[Data excerpt]
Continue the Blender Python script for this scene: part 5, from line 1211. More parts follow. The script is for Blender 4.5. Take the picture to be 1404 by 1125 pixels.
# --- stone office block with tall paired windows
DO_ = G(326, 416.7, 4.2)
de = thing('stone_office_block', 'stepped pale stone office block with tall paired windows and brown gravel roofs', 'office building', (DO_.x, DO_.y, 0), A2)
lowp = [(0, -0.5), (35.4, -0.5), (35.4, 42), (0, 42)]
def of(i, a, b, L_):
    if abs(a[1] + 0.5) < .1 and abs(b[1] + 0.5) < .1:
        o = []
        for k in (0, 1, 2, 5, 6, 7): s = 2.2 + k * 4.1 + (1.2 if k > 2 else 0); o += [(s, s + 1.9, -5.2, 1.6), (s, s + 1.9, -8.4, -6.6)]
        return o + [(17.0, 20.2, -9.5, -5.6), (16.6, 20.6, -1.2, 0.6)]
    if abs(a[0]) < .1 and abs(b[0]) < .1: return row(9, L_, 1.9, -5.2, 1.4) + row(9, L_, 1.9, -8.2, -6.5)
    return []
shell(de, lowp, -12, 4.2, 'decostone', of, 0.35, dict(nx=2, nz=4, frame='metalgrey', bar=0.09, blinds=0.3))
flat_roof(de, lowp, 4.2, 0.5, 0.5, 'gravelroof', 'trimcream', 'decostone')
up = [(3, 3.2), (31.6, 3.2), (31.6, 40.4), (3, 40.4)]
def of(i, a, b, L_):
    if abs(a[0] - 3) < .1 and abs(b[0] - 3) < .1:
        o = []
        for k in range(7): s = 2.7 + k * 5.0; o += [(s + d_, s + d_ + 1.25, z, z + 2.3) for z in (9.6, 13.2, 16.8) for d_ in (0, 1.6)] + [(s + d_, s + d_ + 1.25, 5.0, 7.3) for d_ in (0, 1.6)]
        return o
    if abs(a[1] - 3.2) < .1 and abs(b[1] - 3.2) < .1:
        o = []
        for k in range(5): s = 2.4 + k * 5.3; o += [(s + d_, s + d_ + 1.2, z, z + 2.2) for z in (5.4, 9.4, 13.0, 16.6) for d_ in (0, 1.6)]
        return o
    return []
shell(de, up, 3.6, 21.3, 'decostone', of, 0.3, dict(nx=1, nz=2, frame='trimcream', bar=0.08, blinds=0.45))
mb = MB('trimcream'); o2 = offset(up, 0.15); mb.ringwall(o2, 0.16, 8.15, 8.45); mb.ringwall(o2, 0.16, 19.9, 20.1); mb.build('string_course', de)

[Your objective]
Each line above must be reproduced exactly as it stands.

[Answer to the exercise]
Continue the Blender Python script for this scene: part 5, from line 1211. More parts follow. The script is for Blender 4.5. Take the picture to be 1404 by 1125 pixels.
# --- stone office block with tall paired windows
DO_ = G(326, 416.7, 4.2)
de = thing('stone_office_block', 'stepped pale stone office block with tall paired windows and brown gravel roofs', 'office building', (DO_.x, DO_.y, 0), A2)
lowp = [(0, -0.5), (35.4, -0.5), (35.4, 42), (0, 42)]
def of(i, a, b, L_):
    if abs(a[1] + 0.5) < .1 and abs(b[1] + 0.5) < .1:
        o = []
        for k in (0, 1, 2, 5, 6, 7): s = 2.2 + k * 4.1 + (1.2 if k > 2 else 0); o += [(s, s + 1.9, -5.2, 1.6), (s, s + 1.9, -8.4, -6.6)]
        return o + [(17.0, 20.2, -9.5, -5.6), (16.6, 20.6, -1.2, 0.6)]
    if abs(a[0]) < .1 and abs(b[0]) < .1: return row(9, L_, 1.9, -5.2, 1.4) + row(9, L_, 1.9, -8.2, -6.5)
    return []
shell(de, lowp, -12, 4.2, 'decostone', of, 0.35, dict(nx=2, nz=4, frame='metalgrey', bar=0.09, blinds=0.3))
flat_roof(de, lowp, 4.2, 0.5, 0.5, 'gravelroof', 'trimcream', 'decostone')
up = [(3, 3.2), (31.6, 3.2), (31.6, 40.4), (3, 40.4)]
def of(i, a, b, L_):
    if abs(a[0] - 3) < .1 and abs(b[0] - 3) < .1:
        o = []
        for k in range(7): s = 2.7 + k * 5.0; o += [(s + d_, s + d_ + 1.25, z, z + 2.3) for z in (9.6, 13.2, 16.8) for d_ in (0, 1.6)] + [(s + d_, s + d_ + 1.25, 5.0, 7.3) for d_ in (0, 1.6)]
        return o
    if abs(a[1] - 3.2) < .1 and abs(b[1] - 3.2) < .1:
        o = []
        for k in range(5): s = 2.4 + k * 5.3; o += [(s + d_, s + d_ + 1.2, z, z + 2.2) for z in (5.4, 9.4, 13.0, 16.6) for d_ in (0, 1.6)]
        return o
    return []
shell(de, up, 3.6, 21.3, 'decostone', of, 0.3, dict(nx=1, nz=2, frame='trimcream', bar=0.08, blinds=0.45))
mb = MB('trimcream'); o2 = offset(up, 0.15); mb.ringwall(o2, 0.16, 8.15, 8.45); mb.ringwall(o2, 0.16, 19.9, 20.1); mb.build('string_course', de)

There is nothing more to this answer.